Identifying Performance Objectives
Excerpted from the GSA "Guide to Planning, Acquiring, and Managing
Information Technology Systems"
The first step [in setting the performance framework for the acquisition] is to identify related goals and objectives in the strategic and annual plans. This step is best illustrated by several hypothetical examples based on the U.S. Department of Education's Strategic Plan (1998 - 2002), one of the top-rated GPRA plans for that period.
Consider, for example, the person in the agency's information technology office who realizes that a local area network is not robust enough for current demands. One of the strategic plan's goals is to make the Department "a high-performance organization by focusing on results, service quality, and customer satisfaction." This goal is supported by an objective that "information technology investments are sound and used to improve impact and efficiency." The objective has a core strategy to "ensure that the Department has a cost-effective, efficient, accessible, and reliable network infrastructure, with modern work place software and hardware, to promote productivity and meet business needs." Finally, the strategic plan provides one performance indicator (measure): "At least 90% of all employees will assess productivity as 'significantly improved' as a result of available technology, as shown by the employee survey in 2000." Note that even though the person in the agency's information technology office may not have contributed to the strategic plan with this specific need in mind, the plan nonetheless provides the foundation, partial justification, and even a performance measure that apply to the need.

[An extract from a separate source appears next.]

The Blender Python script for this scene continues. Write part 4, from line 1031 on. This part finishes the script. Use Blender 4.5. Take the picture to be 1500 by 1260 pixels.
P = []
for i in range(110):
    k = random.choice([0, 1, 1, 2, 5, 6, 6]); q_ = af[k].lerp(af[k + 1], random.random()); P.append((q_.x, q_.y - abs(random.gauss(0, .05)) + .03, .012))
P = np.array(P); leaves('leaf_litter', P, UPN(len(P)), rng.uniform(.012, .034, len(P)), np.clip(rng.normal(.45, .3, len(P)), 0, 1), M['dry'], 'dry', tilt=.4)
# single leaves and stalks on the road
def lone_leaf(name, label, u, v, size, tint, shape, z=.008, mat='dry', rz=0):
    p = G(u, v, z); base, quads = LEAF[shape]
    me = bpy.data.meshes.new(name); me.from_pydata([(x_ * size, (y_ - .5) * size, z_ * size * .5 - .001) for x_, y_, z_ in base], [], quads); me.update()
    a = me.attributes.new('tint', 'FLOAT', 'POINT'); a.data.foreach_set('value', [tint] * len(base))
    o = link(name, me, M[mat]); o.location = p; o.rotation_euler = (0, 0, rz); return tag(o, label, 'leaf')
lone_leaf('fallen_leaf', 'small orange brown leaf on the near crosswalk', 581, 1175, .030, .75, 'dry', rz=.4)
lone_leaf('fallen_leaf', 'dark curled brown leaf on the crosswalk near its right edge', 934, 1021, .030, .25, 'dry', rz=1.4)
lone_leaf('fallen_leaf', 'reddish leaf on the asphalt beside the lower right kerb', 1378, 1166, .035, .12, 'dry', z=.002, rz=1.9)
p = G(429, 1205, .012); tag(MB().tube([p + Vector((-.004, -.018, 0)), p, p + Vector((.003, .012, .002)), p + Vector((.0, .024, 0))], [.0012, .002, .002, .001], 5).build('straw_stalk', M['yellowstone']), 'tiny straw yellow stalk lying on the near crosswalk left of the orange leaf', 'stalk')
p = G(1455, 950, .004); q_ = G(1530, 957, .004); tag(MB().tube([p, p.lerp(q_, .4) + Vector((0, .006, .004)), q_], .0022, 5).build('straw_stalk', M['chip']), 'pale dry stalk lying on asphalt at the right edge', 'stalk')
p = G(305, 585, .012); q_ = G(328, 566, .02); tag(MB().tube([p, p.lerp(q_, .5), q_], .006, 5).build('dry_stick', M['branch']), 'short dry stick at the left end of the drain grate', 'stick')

In contrast, assume that a program manager -- who realized that a more powerful capability for electronic information dissemination would help meet customer needs better and reduce costs -- contributed this need directly to the strategic plan. In that case, the mission-criticality and objective is well established for the need, and it has undergone review in the agency, at OMB, and in Congress. Something like this scenario may have happened with this goal, objective, and core strategy in the Department of Education's strategic plan:
Goal: Ensure access to post-secondary education and lifelong learning.
Objective: Post-secondary student aid delivery and program management is efficient, financially sound, and customer-responsive.
Core Strategy: An integrated, accurate, and efficient student aid delivery system, including (in part) the supporting strategies to (1) integrate the multiple student aid databases based on student-level records and (2) increase the community's use of the Department of Education's web site as a principal source of financial aid information, programmatic and technical publications, and software.
In the final hypothetical example, an agency top-level manager realizes that, in order to fulfill the Department's mission, new investments in studies, people, and capital assets may be required. For example, the Department of Education's strategic plan includes the following:
Goal: Help all students reach challenging academic standards so that they are prepared for responsible citizenship, further learning, and productive employment.
Objective: Schools are strong, safe, disciplined, and drug-free.
Core Strategy: Disseminate effective programs and strategies through technical assistance and training, conferences, publications, and use of technology.
Although the strategy is somewhat general, it provides the foundation for agency staff to propose innovative initiatives for funding in support of the goal and objective.
Given these examples, it is important to understand that these goals and objectives are focused on mission and programs (not acquisitions)... and further that, as is apparent in the student aid example, more than one acquisition may eventually be required to meet the goal or the objective.